Man sollte doch aufwachen. Man sollte doch nicht dasitzen und sich übertölpeln lassen: nicht von den Jüngern, die, in hagern Armen die heilige Schale, das große Nichts umtanzen und uns einreden, sie ließen uns nur deshalb nicht heran, weil es tabu sei – so die um George; nicht von Gruppen und Grüppchen, die vermeinen, die Entwicklung aufhalten zu können, wenn sie sie ignorieren – so andre …

Wachet auf! ruft eine Stimme. Die des Herrn Schickele, der sein Paris, soweit es nicht in der ›Freundin Lo‹ enthalten war, in diesen ›Schreien auf dem Boulevard‹ niedergelegt hat. Ich möchte hier nicht das große Können loben, nicht das Artistische, das vielleicht auch noch andre treffen. Aber dass er dergleichen überhaupt sieht, ist Grund zur Freude. Streiks, Wahlen, ein Mord, Jaurès – alles Dinge, die die Journalisten nur sehen, wenn sie gerade aktuell sind. Aber sie sind immer aktuell – weil wir unter ihnen leben. Weil sie auf uns wirken, auch, wenn wir sie nicht sehen. Aber er sieht sie.
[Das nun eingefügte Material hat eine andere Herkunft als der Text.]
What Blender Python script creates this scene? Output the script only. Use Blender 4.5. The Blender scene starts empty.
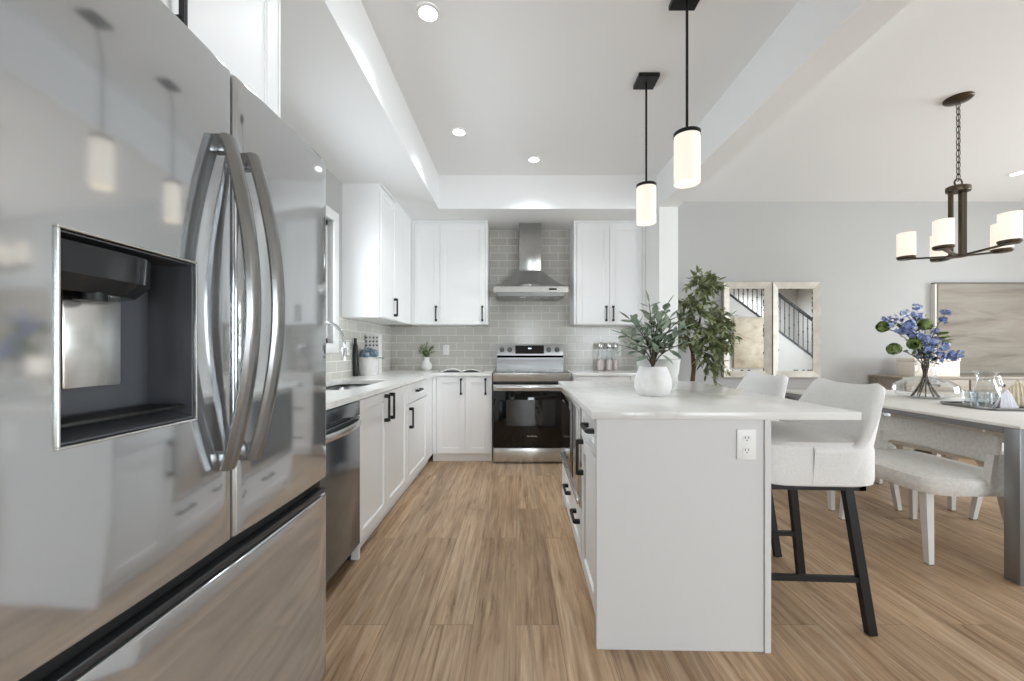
import bpy, bmesh, math, random
from mathutils import Vector, Matrix
PI = math.pi
R = math.radians
C = bpy.context.scene.collection
SC = bpy.context.scene

# ------------------------------------------------------------------ camera
cam = bpy.data.cameras.new('camera')
cam.sensor_width = 36.0
cam.lens = 36.0 * 400.0 / 1024.0
cam.shift_x = -4.0 / 1024.0
cam.shift_y = 9.5 / 1024.0
cam.clip_start = 0.02
camo = bpy.data.objects.new('camera', cam)
camo.location = (0, 0, 1.148)
camo.rotation_euler = (R(90), 0, 0)
C.objects.link(camo)
SC.camera = camo

# ------------------------------------------------------------------ world, exposure
SC.view_settings.view_transform = 'Standard'
SC.view_settings.look = 'None'
SC.view_settings.gamma = 1.0
SC.view_settings.use_curve_mapping = False
SC.view_settings.exposure = 0.5
W = bpy.data.worlds.new('sky')
SC.world = W
W.use_nodes = True
W.node_tree.nodes['Background'].inputs[0].default_value = (0.86, 0.93, 1.0, 1)
W.node_tree.nodes['Background'].inputs[1].default_value = 2.5
try:
    SC.cycles.use_denoising = True
    SC.cycles.max_bounces = 10
    SC.cycles.diffuse_bounces = 6
    SC.cycles.glossy_bounces = 5
    SC.cycles.transmission_bounces = 8
    SC.cycles.transparent_max_bounces = 12
    SC.cycles.sample_clamp_indirect = 6.0
    SC.cycles.caustics_reflective = False
    SC.cycles.caustics_refractive = False
except Exception:
    pass


def area(name, loc, rot, sx, sy, power, col=(1, 1, 1)):
    l = bpy.data.lights.new(name, 'AREA')
    l.shape = 'RECTANGLE'
    l.size, l.size_y, l.energy, l.color = sx, sy, power, col
    o = bpy.data.objects.new(name, l)
    o.location, o.rotation_euler = loc, [R(a) for a in rot]
    C.objects.link(o)
    return o


def spot(name, loc, power, angle=150, blend=0.9, col=(.90, .96, 1.0), rad=.04):
    l = bpy.data.lights.new(name, 'SPOT')
    l.energy, l.spot_size, l.spot_blend, l.color, l.shadow_soft_size = power, R(angle), blend, col, rad
    o = bpy.data.objects.new(name, l)
    o.location = loc
    C.objects.link(o)
    return o


def point(name, loc, power, col=(1, .93, .82), rad=.03):
    l = bpy.data.lights.new(name, 'POINT')
    l.energy, l.color, l.shadow_soft_size = power, col, rad
    o = bpy.data.objects.new(name, l)
    o.location = loc
    C.objects.link(o)
    return o


SW_Y = -1.1
# daylight by the sink and rear windows, fill by two added ones (each light stands just outside its pane)
DAY = (0.86, 0.945, 1.0)
area('daylight_rear', (.4, -4.7, 1.22), (90, 0, 0), .85, 2.0, 42, DAY)
area('rear_fill', (3.35, -4.7, 1.24), (90, 0, 0), 2.8, 2.3, 120, DAY)  # diffuse fill through the wide rear window added for it
area('right_fill', (8.05, 1.6, 1.45), (0, 90, 0), 1.9, 2.9, 260, DAY)  # fill from the right, through an unseen window added for light
area('daylight_sink', (-1.78, 2.7, 1.7), (0, -90, 0), 1.0, 1.1, 12, DAY)
spot('stairwell_fill', (6.4, SW_Y + .15, 2.85), 200, 170)  # added lamp without a fixture, brightens the stairwell in the mirrors
DOWN = [(-.455, 2.07), (-.457, 3.2), (.165, 3.66),
        (4.95, 3.95), (4.6, .9), (2.3, -1.8), (6.6, 2.0)]  # last three downlights are unseen, added as extra light
for x, y in DOWN:
    spot('downlight_lamp', (x, y, 2.872), 30 if x < 1 else 20, 122, 1.0)

# ------------------------------------------------------------------ materials


def lin(c):
    if isinstance(c, str):
        c = [int(c[i:i + 2], 16) / 255 for i in (0, 2, 4)]
    return tuple((v / 12.92 if v <= .04045 else ((v + .055) / 1.055) ** 2.4) for v in c[:3]) + (1,)


def mat(name, col, rough=.5, metal=0, spec=.5, coat=0, aniso=0, emis=None, estr=0, trans=0, ior=1.45, sheen=0):
    m = bpy.data.materials.new(name)
    m.use_nodes = True
    b = m.node_tree.nodes['Principled BSDF']
    b.inputs['Base Color'].default_value = lin(col)
    b.inputs['Roughness'].default_value = rough
    b.inputs['Metallic'].default_value = metal
    b.inputs['Specular IOR Level'].default_value = spec
    b.inputs['Coat Weight'].default_value = coat
    b.inputs['Coat Roughness'].default_value = .08
    b.inputs['Anisotropic'].default_value = aniso
    b.inputs['Transmission Weight'].default_value = trans
    b.inputs['IOR'].default_value = ior
    b.inputs['Sheen Weight'].default_value = sheen
    if emis:
        b.inputs['Emission Color'].default_value = lin(emis)
        b.inputs['Emission Strength'].default_value = estr
    return m


class NT:
    def __init__(s, m):
        s.t = m.node_tree
        s.b = s.t.nodes['Principled BSDF']

    def n(s, typ, **kw):
        o = s.t.nodes.new(typ)
        for k, v in kw.items():
            if k.startswith('i_'):
                key = k[2:].replace('_', ' ')
                o.inputs[int(key) if key.isdigit() else key].default_value = v
            else:
                setattr(o, k, v)
        return o

    def l(s, a, b):
        s.t.links.new(a, b)

    def coords(s, scale=(1, 1, 1), rot=(0, 0, 0), loc=(0, 0, 0)):
        tc = s.n('ShaderNodeTexCoord')
        mp = s.n('ShaderNodeMapping')
        mp.inputs['Scale'].default_value = scale
        mp.inputs['Rotation'].default_value = rot
        mp.inputs['Location'].default_value = loc
        s.l(tc.outputs['Object'], mp.inputs[0])
        return mp.outputs[0]

    def ramp(s, fac, stops):
        r = s.n('ShaderNodeValToRGB')
        el = r.color_ramp.elements
        while len(el) < len(stops):
            el.new(.5)
        for e, (p, c) in zip(el, stops):
            e.position = p
            e.color = lin(c)
        s.l(fac, r.inputs[0])
        return r.outputs[0]

    def mix(s, fac, a, b, mode='MIX'):
        m = s.n('ShaderNodeMix', data_type='RGBA', blend_type=mode)
        for sock, v in ((m.inputs['Factor'], fac), (m.inputs[6], a), (m.inputs[7], b)):
            if hasattr(v, 'is_linked'):
                s.l(v, sock)
            else:
                sock.default_value = v
        return m.outputs[2]

    def bump(s, h, strength=.2, dist=.01):
        b = s.n('ShaderNodeBump')
        b.inputs['Strength'].default_value = strength
        b.inputs['Distance'].default_value = dist
        s.l(h, b.inputs['Height'])
        s.l(b.outputs[0], s.b.inputs['Normal'])


def noise_mat(name, c0, c1, scale, rough=.7, bump=.0, detail=4, stretch=(1, 1, 1), metal=0, sheen=0, dist=.005):
    m = mat(name, c0, rough, metal, sheen=sheen)
    t = NT(m)
    nz = t.n('ShaderNodeTexNoise')
    nz.inputs['Scale'].default_value = scale
    nz.inputs['Detail'].default_value = detail
    t.l(t.coords(stretch), nz.inputs['Vector'])
    t.l(t.ramp(nz.outputs[0], [(.3, c0), (.7, c1)]), t.b.inputs['Base Color'])
    if bump:
        t.bump(nz.outputs[0], bump, dist)
    return m


def floor_mat():
    m = mat('oak_plank_floor', 'a48868', .38, spec=.4)
    t = NT(m)
    v = t.coords(rot=(0, 0, R(90)))
    br = t.n('ShaderNodeTexBrick', offset=.37, offset_frequency=2)
    br.inputs['Scale'].default_value = 1.0
    br.inputs['Brick Width'].default_value = 1.22
    br.inputs['Row Height'].default_value = .18
    br.inputs['Mortar Size'].default_value = .0012
    br.inputs['Mortar Smooth'].default_value = .2
    br.inputs['Color1'].default_value = (0, 0, 0, 1)
    br.inputs['Color2'].default_value = (1, 1, 1, 1)
    br.inputs['Mortar'].default_value = (.5, .5, .5, 1)
    t.l(v, br.inputs['Vector'])
    # every plank shifts the grain by its own random value
    tc = t.n('ShaderNodeTexCoord')
    sep = t.n('ShaderNodeSeparateColor')
    t.l(br.outputs['Color'], sep.inputs[0])
    cmb = t.n('ShaderNodeCombineXYZ')
    mul = t.n('ShaderNodeMath', operation='MULTIPLY', i_1=7.3)
    t.l(sep.outputs[0], mul.inputs[0])
    t.l(mul.outputs[0], cmb.inputs[1])
    t.l(mul.outputs[0], cmb.inputs[2])
    add = t.n('ShaderNodeVectorMath', operation='ADD')
    t.l(tc.outputs['Object'], add.inputs[0])
    t.l(cmb.outputs[0], add.inputs[1])

    def grain(sx, sy, detail, dist=0.0, rough=.6):
        mp = t.n('ShaderNodeMapping')
        mp.inputs['Scale'].default_value = (sx, sy, 1)
        t.l(add.outputs[0], mp.inputs[0])
        nz = t.n('ShaderNodeTexNoise')
        nz.inputs['Scale'].default_value = 1
        nz.inputs['Detail'].default_value = detail
        nz.inputs['Roughness'].default_value = rough
        nz.inputs['Distortion'].default_value = dist
        t.l(mp.outputs[0], nz.inputs['Vector'])
        return nz.outputs[0]
    g1 = grain(19, .85, 9, 1.6, .64)
    g2 = grain(85, 3.0, 5, .4)
    g3 = grain(5, .9, 4, 1.6)
    g4 = grain(14, 1.0, 6, 2.6, .68)
    c1 = t.ramp(g1, [(.28, 'a1856b'), (.42, 'c6a98b'), (.56, 'd7bda0'), (.74, 'e9d6be')])
    c2 = t.ramp(g2, [(.30, 'b4b0ac'), (.5, 'eae7e3'), (.7, 'ffffff')])
    c = t.mix(.60, c1, c2, 'MULTIPLY')
    c3 = t.ramp(g3, [(.3, 'b9b4ae'), (.5, 'e2ded8'), (.7, 'fffdf8')])
    c = t.mix(.60, c, c3, 'MULTIPLY')
    c4 = t.ramp(g4, [(.30, '7d6a58'), (.40, 'cfc4b8'), (.47, 'ffffff')])
    c = t.mix(.55, c, c4, 'MULTIPLY')
    tone = t.ramp(sep.outputs[0], [(0, 'dcd6d0'), (1, 'fffaf4')])
    c = t.mix(.75, c, tone, 'MULTIPLY')
    c = t.mix(br.outputs['Fac'], c, lin('7a6450'))
    t.l(c, t.b.inputs['Base Color'])
    t.bump(g2, .06, .002)
    return m


def tile_mat():
    m = mat('grey_subway_tile', 'b3b0ab', .16, spec=.55)
    t = NT(m)
    tc = t.n('ShaderNodeTexCoord')
    sp = t.n('ShaderNodeSeparateXYZ')
    t.l(tc.outputs['Object'], sp.inputs[0])
    ad = t.n('ShaderNodeMath', operation='ADD')
    t.l(sp.outputs[0], ad.inputs[0])
    t.l(sp.outputs[1], ad.inputs[1])
    cb = t.n('ShaderNodeCombineXYZ')
    t.l(ad.outputs[0], cb.inputs[0])
    t.l(sp.outputs[2], cb.inputs[1])
    br = t.n('ShaderNodeTexBrick', offset=.5)
    br.inputs['Scale'].default_value = 1
    br.inputs['Brick Width'].default_value = .2
    br.inputs['Row Height'].default_value = .088
    br.inputs['Mortar Size'].default_value = .0032
    br.inputs['Mortar Smooth'].default_value = .1
    br.inputs['Color1'].default_value = lin('c3c0b8')
    br.inputs['Color2'].default_value = lin('cdcac3')
    br.inputs['Mortar'].default_value = lin('ebe9e5')
    t.l(cb.outputs[0], br.inputs['Vector'])
    t.l(br.outputs['Color'], t.b.inputs['Base Color'])
    inv = t.n('ShaderNodeMath', operation='SUBTRACT', i_0=1.0)
    t.l(br.outputs['Fac'], inv.inputs[1])
    t.bump(inv.outputs[0], .35, .003)
    return m


def quartz_mat():
    m = mat('white_quartz', 'f0efec', .16, spec=.5)
    t = NT(m)
    nz = t.n('ShaderNodeTexNoise')
    nz.inputs['Scale'].default_value = 1.6
    nz.inputs['Detail'].default_value = 5
    nz.inputs['Distortion'].default_value = 1.3
    t.l(t.coords(), nz.inputs['Vector'])
    c = t.ramp(nz.outputs[0], [(.0, 'e9e8e5'), (.47, 'e9e8e5'), (.5, 'e0ded9'), (.53, 'eae9e6'), (1, 'ebeae7')])
    t.l(c, t.b.inputs['Base Color'])
    return m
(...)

Und wie –! So ohne Verallgemeinerungen. Da ist, zum Beispiel, eine Skandalaffäre, über die die Blätter berichten. Wie fein ist da als Motiv aller Nachrichten nicht das Streben nach – sagen wir: Wahrheit erkannt, sondern die Sucht, die Konkurrenz zu schlagen. Eigentlich ohne Ironie. So en passant wird das konstatiert, durchaus in der Ordnung befunden … weiter!

›Die Hochzeitsglocken der Liane de Pougy‹ standen damals in der ›Schaubühne‹, wie manche dieser Aufsätze. In allen ist das Gefühl für die große Stadt, für den Asphalt, der von Arbeitern getreten wird und von Bürgern und von uns.

Das Buch gehört in die neue Linie, die langsam wächst: Jensen, Holitscher, nun Schickele. Es wird. Es wird.

Peter Panter
Die Schaubühne, 31.07.1913, Nr. 30, S. 758.